アンケートメールの配信には同じく AWS が提供しているメール送信サービス、Amazon Simple Email Service (SES) を採用した。SES を活用することで、メールサーバーの運用を AWS に任せることができ、運用費用の削減に貢献した。

更に、当社サービス Cloudworks を利用し、仮想サーバーのバックアップを定期的に S3 に保存する構成とした。これにより、障害発生時でも最短5分という早さで復旧することが可能となった。

保守・運用の簡略化、コスト削減

アプリケーションが新しく、使いやすいものになり、かつセキュリティレベルが上がれば、普通に考えれば運用費用も向上するのが自然だ。ところが、このプロジェクトではその逆のことが起きた。

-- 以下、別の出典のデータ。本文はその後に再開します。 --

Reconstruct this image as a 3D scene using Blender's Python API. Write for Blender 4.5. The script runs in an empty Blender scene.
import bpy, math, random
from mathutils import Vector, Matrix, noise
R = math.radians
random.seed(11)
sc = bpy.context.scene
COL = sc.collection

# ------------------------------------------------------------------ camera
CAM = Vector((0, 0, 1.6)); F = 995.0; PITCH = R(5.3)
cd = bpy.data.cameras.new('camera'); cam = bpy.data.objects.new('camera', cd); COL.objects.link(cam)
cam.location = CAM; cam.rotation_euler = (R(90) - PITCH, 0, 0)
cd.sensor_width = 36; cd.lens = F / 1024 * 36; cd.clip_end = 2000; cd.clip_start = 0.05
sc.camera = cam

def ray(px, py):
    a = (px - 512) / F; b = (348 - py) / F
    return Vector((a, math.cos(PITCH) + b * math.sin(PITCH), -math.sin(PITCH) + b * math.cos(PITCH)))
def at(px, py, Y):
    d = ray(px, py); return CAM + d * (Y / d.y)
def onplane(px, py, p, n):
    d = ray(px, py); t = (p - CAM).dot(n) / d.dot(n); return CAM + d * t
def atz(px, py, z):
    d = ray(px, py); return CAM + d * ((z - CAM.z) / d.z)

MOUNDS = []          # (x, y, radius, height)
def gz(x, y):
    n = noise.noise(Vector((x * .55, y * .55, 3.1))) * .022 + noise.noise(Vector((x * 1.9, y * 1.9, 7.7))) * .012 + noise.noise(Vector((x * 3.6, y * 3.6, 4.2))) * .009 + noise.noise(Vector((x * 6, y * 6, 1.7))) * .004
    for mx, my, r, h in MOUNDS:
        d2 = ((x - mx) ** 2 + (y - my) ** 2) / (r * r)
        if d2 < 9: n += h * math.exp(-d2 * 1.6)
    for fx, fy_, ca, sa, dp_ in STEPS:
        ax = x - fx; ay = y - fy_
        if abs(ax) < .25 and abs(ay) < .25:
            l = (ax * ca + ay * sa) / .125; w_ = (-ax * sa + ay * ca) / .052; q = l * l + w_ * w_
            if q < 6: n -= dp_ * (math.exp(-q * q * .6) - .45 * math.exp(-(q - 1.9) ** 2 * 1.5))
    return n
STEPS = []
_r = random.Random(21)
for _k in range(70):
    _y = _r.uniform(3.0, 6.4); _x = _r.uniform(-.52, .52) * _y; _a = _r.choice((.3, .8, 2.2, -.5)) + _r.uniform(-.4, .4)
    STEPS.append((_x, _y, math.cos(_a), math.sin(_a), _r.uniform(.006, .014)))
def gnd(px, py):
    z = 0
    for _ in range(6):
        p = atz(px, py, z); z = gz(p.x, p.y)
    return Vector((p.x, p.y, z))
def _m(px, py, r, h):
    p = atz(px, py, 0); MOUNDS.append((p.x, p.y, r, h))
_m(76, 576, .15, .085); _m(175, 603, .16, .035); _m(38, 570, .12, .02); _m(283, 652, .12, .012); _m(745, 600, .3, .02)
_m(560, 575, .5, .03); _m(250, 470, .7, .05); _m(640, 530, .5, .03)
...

「AWS の利用でセキュリティレベルは向上したが、逆にインフラ費用は下がった。Cloudworks というツールもあり、少しのことであれば自分たちで対応できるような仕組みになったことも運用費用の削減に奏功した。旧来のサーバー購入モデルよりも構成を柔軟に変更することができるし、それに対する費用もさほど高くないのでこれからも長く使っていけそうだ」
( 丸紅従業員組合 船田氏 )

クラウドのセキュリティに漠然とした不安があることは事実だ。だが、厳格なセキュリティ認証を取得している AWS を使うことで、逆に「セキュリティレベルを高めることができる」という合理的な判断をするユーザー企業が増え始めている。 この事例は、「クラウドはセキュリティが不安だ」と考える人々が AWS 導入を検討するきっかけとなるだろう。